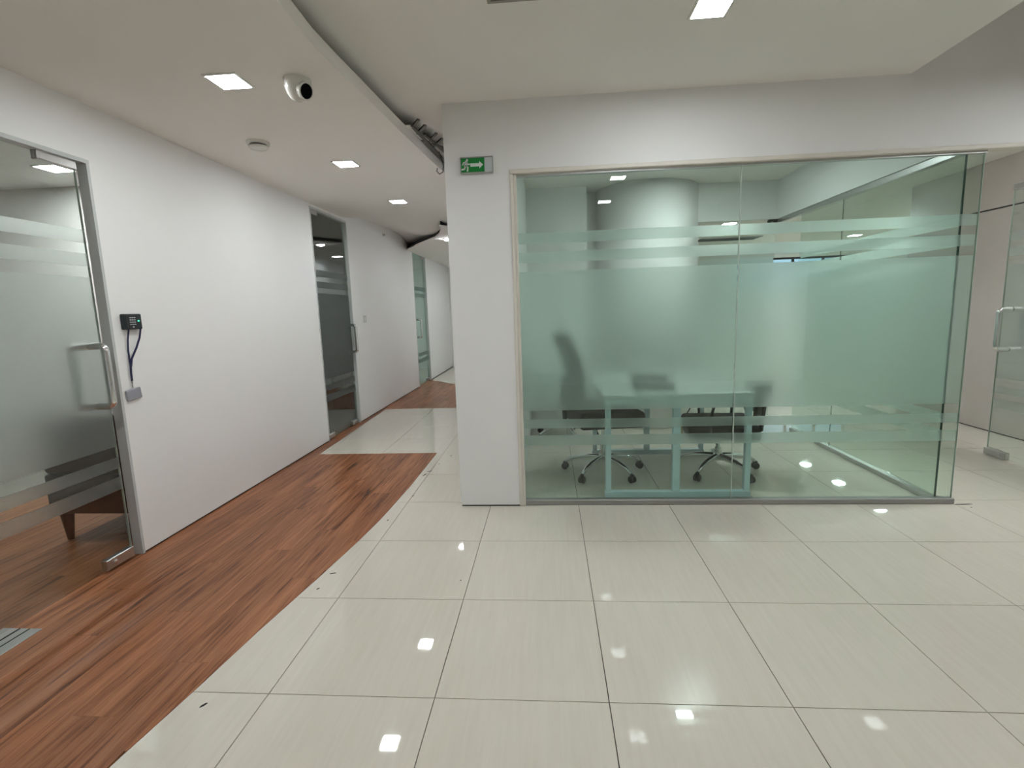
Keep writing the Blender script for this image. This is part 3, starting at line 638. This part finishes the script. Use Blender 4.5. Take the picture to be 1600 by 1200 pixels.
# ------------------------------------------------------------------ office chairs (metres, facing local +X)
def office_chair(label, loc, rz, base_rot, seat_z, thick, back_top, group, arms=False, cloth=None):
    cloth = cloth or FABRIC
    t = thing('office_chair', label, 'chair', loc, rz, group, True)
    hub = MB(1).lathe([(0, .10), (.035, .10), (.042, .125), (.036, .155), (.0, .155)], n=20).build('hub', CHROME, t, smooth=True)
    for k in range(5):
        a = base_rot-rz+k*2*math.pi/5; ca, sa = math.cos(a), math.sin(a)
        P_ = [(.02, .13), (.10, .128), (.18, .118), (.25, .10), (.295, .078), (.312, .066)]
        MB(1).tube([(ca*r_, sa*r_, z_) for r_, z_ in P_], [.026, .024, .021, .018, .016, .013], 10).build('leg', CHROME, t, smooth=True)
        cs = MB(1); tx, ty = -sa, ca; cx_, cy_ = ca*.32, sa*.32
        for sg in (-1, 1): cs.lathe([(0, -.009), (.022, -.009), (.027, -.005), (.027, .005), (.022, .009), (0, .009)], (cx_+tx*.014*sg, cy_+ty*.014*sg, .0275), 16, (tx, ty, 0))
        cs.lathe([(0, 0), (.018, 0), (.016, .02), (0, .024)], (cx_, cy_, .045), 12)
        cs.build('caster', BLACKP, t, smooth=True)
    zb = seat_z-thick
    MB(1).lathe([(.026, .15), (.026, zb*.62), (.016, zb*.62), (.016, zb-.03)], n=18).build('gas_lift', CHROME, t, smooth=True)
    MB(1).box(-.09, .11, -.07, .07, zb-.045, zb-.008, .01, 2).tube([(.05, .05, zb-.03), (.05, .20, zb-.035), (.05, .23, zb-.03)], .006, 8).build('mechanism', BLACKP, t, smooth=True)
    s_ = MB(1).box(-.25, .26, -.25, .25, zb-.005, seat_z, .032, 4)
    for v in s_.bm.verts:
        q = ((v.co.x)/.26)**2+((v.co.y)/.25)**2; v.co.z += -.012*max(0, v.co.x/.26)**3+.012*(abs(v.co.y)/.25)**2-.006
    s_.build('seat', cloth, t, smooth=True)
    bb = seat_z+.06
    k_ = MB(1)
    nU, nV = 9, 8; rows = []
    for d in (0, .05):
        rows.append([[None]*(nU+1) for _ in range(nV+1)])
    for di, d in enumerate((0, .05)):
        for v_ in range(nV+1):
            for u_ in range(nU+1):
                s1, h1 = u_/nU*2-1, v_/nV
                wd = .215*(1-.22*max(0, (h1-.6)/.4)**2-.15*max(0, (.25-h1)/.25)**2)
                x = -.25-.10*h1**1.3+.045*s1*s1+(.03*math.sin(h1*math.pi) if True else 0)-d*(1-.5*s1**4)
                rows[di][v_][u_] = k_.bm.verts.new((x, s1*wd, bb+h1*(back_top-bb)))
    for v_ in range(nV):
        for u_ in range(nU):
            k_.bm.faces.new((rows[0][v_][u_], rows[0][v_][u_+1], rows[0][v_+1][u_+1], rows[0][v_+1][u_]))
            k_.bm.faces.new((rows[1][v_][u_], rows[1][v_+1][u_], rows[1][v_+1][u_+1], rows[1][v_][u_+1]))
    loop = [(0, u_) for u_ in range(nU)]+[(v_, nU) for v_ in range(nV)]+[(nV, u_) for u_ in range(nU, 0, -1)]+[(v_, 0) for v_ in range(nV, 0, -1)]
    for i, (a, b_) in enumerate(loop):
        c_, d_ = loop[(i+1) % len(loop)]
        k_.bm.faces.new((rows[0][a][b_], rows[1][a][b_], rows[1][c_][d_], rows[0][c_][d_]))
    k_.build('backrest', cloth, t, smooth=True)
    MB(1).tube([(-.05, 0, zb-.02), (-.24, 0, zb-.02), (-.31, 0, zb+.03), (-.325, 0, seat_z+.10), (-.33, 0, bb+.2)], .018, 10).build('back_stem', BLACKP, t, smooth=True)
    for sg in ((-1, 1) if arms else ()):
        y = sg*.27
        ar = MB(1).tube([(.10, sg*.2, zb-.015), (.10, y, zb), (.11, y+sg*.01, seat_z+.05), (.08, y+sg*.01, seat_z+.17), (.0, y+sg*.01, seat_z+.185), (-.12, y+sg*.01, seat_z+.175), (-.15, y, seat_z+.06), (-.14, y, zb), (-.14, sg*.2, zb-.015)], .011, 8).build('armrest', BLACKP, t, smooth=True)
        MB(1).box(-.11, .09, y+sg*.01-.022, y+sg*.01+.022, seat_z+.19, seat_z+.212, .008, 2).build('arm_pad', BLACKP, ar)
    return t
GC = 'black office chairs at the desk'
office_chair('black swivel chair with high back at the end of the desk beside the column', (2.40, 2.05, 0), math.radians(12), math.radians(18), .540, .125, 1.14, GC)
office_chair('low black swivel chair pushed under the desk at the joint of the glass front', (3.90, 2.05, 0), math.radians(180-8), math.radians(10), .430, .115, .70, GC, True)
office_chair('pale swivel chair on chrome star base near the back corner of the meeting room', (1.95, 4.0, 0), math.radians(-60), math.radians(-72), .50, .10, .80, None, False, mat('pale_fabric', srgb(196, 200, 196), .85))

# ------------------------------------------------------------------ furniture behind the corridor doors
t = thing('sofa', 'dark brown sofa on tapered legs behind the glass door nearest the viewer', 'sofa', (-2.85, 1.2, 0))
MB().box(-3.40, -2.36, -.06, 2.7, .30, .72, .03, 2).build('base', BROWN, t, smooth=True)
MB().box(-3.40, -2.36, -.06, .22, .72, 1.34, .05, 3).build('arm', BROWN, t, smooth=True)
MB().box(-3.40, -2.36, 2.42, 2.7, .72, 1.34, .05, 3).build('arm', BROWN, t, smooth=True)
MB().box(-2.62, -2.36, .22, 2.42, .72, 1.50, .05, 3).build('back', BROWN, t, smooth=True)
for a, b in ((.22, 1.32), (1.32, 2.42)): MB().box(-3.38, -2.64, a+.01, b-.01, .72, .88, .04, 3).build('seat_cushion', BROWN, t, smooth=True)
for x in (-3.30, -2.46):
    for y in (.03, 2.6): MB().lathe([(0, 0), (.028, 0), (.062, .30), (0, .30)], (x, y, 0), 14).build('leg', BROWNW, t, smooth=True)
t = thing('cabinet', 'low dark brown cabinet behind the tall glass door', 'cabinet', (-2.88, 7.4, 0))
MB().box(-3.4, -2.36, 6.76, 8.2, .03, 1.25, .01).build('body', BROWNW, t)
MB().box(-3.37, -2.89, 6.735, 6.76, .08, 1.2, .006).build('door', BROWNW, t)
MB().box(-2.87, -2.39, 6.735, 6.76, .08, 1.2, .006).build('door', BROWNW, t)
————————
• _Problem description_: Could you repeat all of the material exactly? Pictures should not be copied.

• _Task result_:
Keep writing the Blender script for this image. This is part 3, starting at line 638. This part finishes the script. Use Blender 4.5. Take the picture to be 1600 by 1200 pixels.
# ------------------------------------------------------------------ office chairs (metres, facing local +X)
def office_chair(label, loc, rz, base_rot, seat_z, thick, back_top, group, arms=False, cloth=None):
    cloth = cloth or FABRIC
    t = thing('office_chair', label, 'chair', loc, rz, group, True)
    hub = MB(1).lathe([(0, .10), (.035, .10), (.042, .125), (.036, .155), (.0, .155)], n=20).build('hub', CHROME, t, smooth=True)
    for k in range(5):
        a = base_rot-rz+k*2*math.pi/5; ca, sa = math.cos(a), math.sin(a)
        P_ = [(.02, .13), (.10, .128), (.18, .118), (.25, .10), (.295, .078), (.312, .066)]
        MB(1).tube([(ca*r_, sa*r_, z_) for r_, z_ in P_], [.026, .024, .021, .018, .016, .013], 10).build('leg', CHROME, t, smooth=True)
        cs = MB(1); tx, ty = -sa, ca; cx_, cy_ = ca*.32, sa*.32
        for sg in (-1, 1): cs.lathe([(0, -.009), (.022, -.009), (.027, -.005), (.027, .005), (.022, .009), (0, .009)], (cx_+tx*.014*sg, cy_+ty*.014*sg, .0275), 16, (tx, ty, 0))
        cs.lathe([(0, 0), (.018, 0), (.016, .02), (0, .024)], (cx_, cy_, .045), 12)
        cs.build('caster', BLACKP, t, smooth=True)
    zb = seat_z-thick
    MB(1).lathe([(.026, .15), (.026, zb*.62), (.016, zb*.62), (.016, zb-.03)], n=18).build('gas_lift', CHROME, t, smooth=True)
    MB(1).box(-.09, .11, -.07, .07, zb-.045, zb-.008, .01, 2).tube([(.05, .05, zb-.03), (.05, .20, zb-.035), (.05, .23, zb-.03)], .006, 8).build('mechanism', BLACKP, t, smooth=True)
    s_ = MB(1).box(-.25, .26, -.25, .25, zb-.005, seat_z, .032, 4)
    for v in s_.bm.verts:
        q = ((v.co.x)/.26)**2+((v.co.y)/.25)**2; v.co.z += -.012*max(0, v.co.x/.26)**3+.012*(abs(v.co.y)/.25)**2-.006
    s_.build('seat', cloth, t, smooth=True)
    bb = seat_z+.06
    k_ = MB(1)
    nU, nV = 9, 8; rows = []
    for d in (0, .05):
        rows.append([[None]*(nU+1) for _ in range(nV+1)])
    for di, d in enumerate((0, .05)):
        for v_ in range(nV+1):
            for u_ in range(nU+1):
                s1, h1 = u_/nU*2-1, v_/nV
                wd = .215*(1-.22*max(0, (h1-.6)/.4)**2-.15*max(0, (.25-h1)/.25)**2)
                x = -.25-.10*h1**1.3+.045*s1*s1+(.03*math.sin(h1*math.pi) if True else 0)-d*(1-.5*s1**4)
                rows[di][v_][u_] = k_.bm.verts.new((x, s1*wd, bb+h1*(back_top-bb)))
    for v_ in range(nV):
        for u_ in range(nU):
            k_.bm.faces.new((rows[0][v_][u_], rows[0][v_][u_+1], rows[0][v_+1][u_+1], rows[0][v_+1][u_]))
            k_.bm.faces.new((rows[1][v_][u_], rows[1][v_+1][u_], rows[1][v_+1][u_+1], rows[1][v_][u_+1]))
    loop = [(0, u_) for u_ in range(nU)]+[(v_, nU) for v_ in range(nV)]+[(nV, u_) for u_ in range(nU, 0, -1)]+[(v_, 0) for v_ in range(nV, 0, -1)]
    for i, (a, b_) in enumerate(loop):
        c_, d_ = loop[(i+1) % len(loop)]
        k_.bm.faces.new((rows[0][a][b_], rows[1][a][b_], rows[1][c_][d_], rows[0][c_][d_]))
    k_.build('backrest', cloth, t, smooth=True)
    MB(1).tube([(-.05, 0, zb-.02), (-.24, 0, zb-.02), (-.31, 0, zb+.03), (-.325, 0, seat_z+.10), (-.33, 0, bb+.2)], .018, 10).build('back_stem', BLACKP, t, smooth=True)
    for sg in ((-1, 1) if arms else ()):
        y = sg*.27
        ar = MB(1).tube([(.10, sg*.2, zb-.015), (.10, y, zb), (.11, y+sg*.01, seat_z+.05), (.08, y+sg*.01, seat_z+.17), (.0, y+sg*.01, seat_z+.185), (-.12, y+sg*.01, seat_z+.175), (-.15, y, seat_z+.06), (-.14, y, zb), (-.14, sg*.2, zb-.015)], .011, 8).build('armrest', BLACKP, t, smooth=True)
        MB(1).box(-.11, .09, y+sg*.01-.022, y+sg*.01+.022, seat_z+.19, seat_z+.212, .008, 2).build('arm_pad', BLACKP, ar)
    return t
GC = 'black office chairs at the desk'
office_chair('black swivel chair with high back at the end of the desk beside the column', (2.40, 2.05, 0), math.radians(12), math.radians(18), .540, .125, 1.14, GC)
office_chair('low black swivel chair pushed under the desk at the joint of the glass front', (3.90, 2.05, 0), math.radians(180-8), math.radians(10), .430, .115, .70, GC, True)
office_chair('pale swivel chair on chrome star base near the back corner of the meeting room', (1.95, 4.0, 0), math.radians(-60), math.radians(-72), .50, .10, .80, None, False, mat('pale_fabric', srgb(196, 200, 196), .85))

# ------------------------------------------------------------------ furniture behind the corridor doors
t = thing('sofa', 'dark brown sofa on tapered legs behind the glass door nearest the viewer', 'sofa', (-2.85, 1.2, 0))
MB().box(-3.40, -2.36, -.06, 2.7, .30, .72, .03, 2).build('base', BROWN, t, smooth=True)
MB().box(-3.40, -2.36, -.06, .22, .72, 1.34, .05, 3).build('arm', BROWN, t, smooth=True)
MB().box(-3.40, -2.36, 2.42, 2.7, .72, 1.34, .05, 3).build('arm', BROWN, t, smooth=True)
MB().box(-2.62, -2.36, .22, 2.42, .72, 1.50, .05, 3).build('back', BROWN, t, smooth=True)
for a, b in ((.22, 1.32), (1.32, 2.42)): MB().box(-3.38, -2.64, a+.01, b-.01, .72, .88, .04, 3).build('seat_cushion', BROWN, t, smooth=True)
for x in (-3.30, -2.46):
    for y in (.03, 2.6): MB().lathe([(0, 0), (.028, 0), (.062, .30), (0, .30)], (x, y, 0), 14).build('leg', BROWNW, t, smooth=True)
t = thing('cabinet', 'low dark brown cabinet behind the tall glass door', 'cabinet', (-2.88, 7.4, 0))
MB().box(-3.4, -2.36, 6.76, 8.2, .03, 1.25, .01).build('body', BROWNW, t)
MB().box(-3.37, -2.89, 6.735, 6.76, .08, 1.2, .006).build('door', BROWNW, t)
MB().box(-2.87, -2.39, 6.735, 6.76, .08, 1.2, .006).build('door', BROWNW, t)